County Executive Dow Constantine last Mondayrecommended tripling the veterans levy to raise $60 million a year, $30 million of which would go toward affordable housing in the first year and about $15 million in subsequent years. The County Council will now decide whether to forward the measure to voters.

With so many different potential funding sources, Balducci said the county needs to decide what initiatives will have the most impact for the most people.

“The task force should answer the questions, ‘What are our goals, what are the plans to meet those goals, and what resources do we need to realize those plans?’ Bringing some coordination and rationality to the vision can only help,” she said.

She said the task force will be made up of elected officials from across the county, while the advisory group will bring together housing experts and other stakeholders to inform the plans.

Mark Ellerbrook, manager of Regional Housing and Community Development for King County, said one aim of the effort is to build political will and community support to address the affordable-housing crisis.

“This is not a Kent problem or a Bellevue problem, but a regional problem,” he said. Affordable housing is also a social-justice issue, he said. African-American and Hispanic families are more likely than white families to pay more than half their income toward rent, according to the 2015 report.

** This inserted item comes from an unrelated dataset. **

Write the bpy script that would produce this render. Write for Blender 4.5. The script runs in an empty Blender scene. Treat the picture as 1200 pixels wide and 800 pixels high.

Seattle Mayor Ed Murray’s Housing Affordability and Livability Agenda committee set a target of 20,000 new units of affordable housing in the next decade, noting that the city currently builds about 800 per year. Ellerbrook said King County funded 828 units of affordable housing in 2016, including more than 100 for people exiting mental-health or substance-abuse treatment. He said it will be up to the task force to determine the county’s long-range needs.

Cities look at strategies

Some Eastside cities are also undertaking their own planning efforts. Redmond, Issaquah, Bellevue, Kenmore, Bothell and Kirkland have completed or are developing affordable-housing strategies, said Arthur Sullivan, program manager for ARCH, or A Regional Coalition for Housing, which pools member cities’ funding to finance affordable-housing projects in East King County.

In Sammamish, Mayor Don Gerend said the city recognized that it lacked housing for families of different ages and incomes when it donated 1.3 acres of surplus city land to Habitat for Humanity Seattle-King County in 2013.

The city has adopted other strategies, too, he said. It requires that 10 percent of new residential and mixed-use development in its 240-acre Town Center be affordable to families earning 80 percent of the area median income, or $72,000 for a family of four. And it has relaxed permitting requirements to add accessory dwelling units — houses up to 1,000 square feet — on existing single-family lots.

“Our schoolteachers, clerks, barbers can’t afford to live here,” Gerend said. “They drive in from Renton or Kent.”

He said city residents have been supportive of efforts to build more affordable housing. More than 100 people from eight different faith communities turned out in February for a blessing at the new Habitat for Humanity site, Gerend said, with many offering to volunteer over the next year to help build the cottage homes.

Under the Habitat for Humanity model, homeowners help build their own houses or volunteer in other ways, contributing 250 to 500 hours in “sweat equity” to the value of their mortgage. The organization serves people making between 30 and 60 percent of the county median income, or $33,600 to $57,600 a year for a family of four. And the new owners pay no more than 30 percent of their monthly incomes toward the mortgage payments.

Gail Luxenberg, CEO of Habitat for Humanity Seattle-King County, said that in addition to meeting the income requirements, the new homeowners must demonstrate a steady income and rental history, as well as complete courses in financial planning and homeownership. The result, she said, is that most people stay in their homes at least seven years and either pay off their mortgages or sell their homes back to the organization.

She said Habitat builds, or renovates and repairs, about 50 homes each year in King County, a number that depends on donations of volunteer labor and cash.

Across the street from the future Sammamish cottage homes, Luxenberg noted, are new houses selling for more than $1 million. In its promotional materials, the developer advertises the proximity to quality schools, shopping and parks.

“We’re thrilled that our homeowners will get the same advantage of other homeowners in the community,” Luxenberg said. “We know these are life-changing opportunities for many of them.”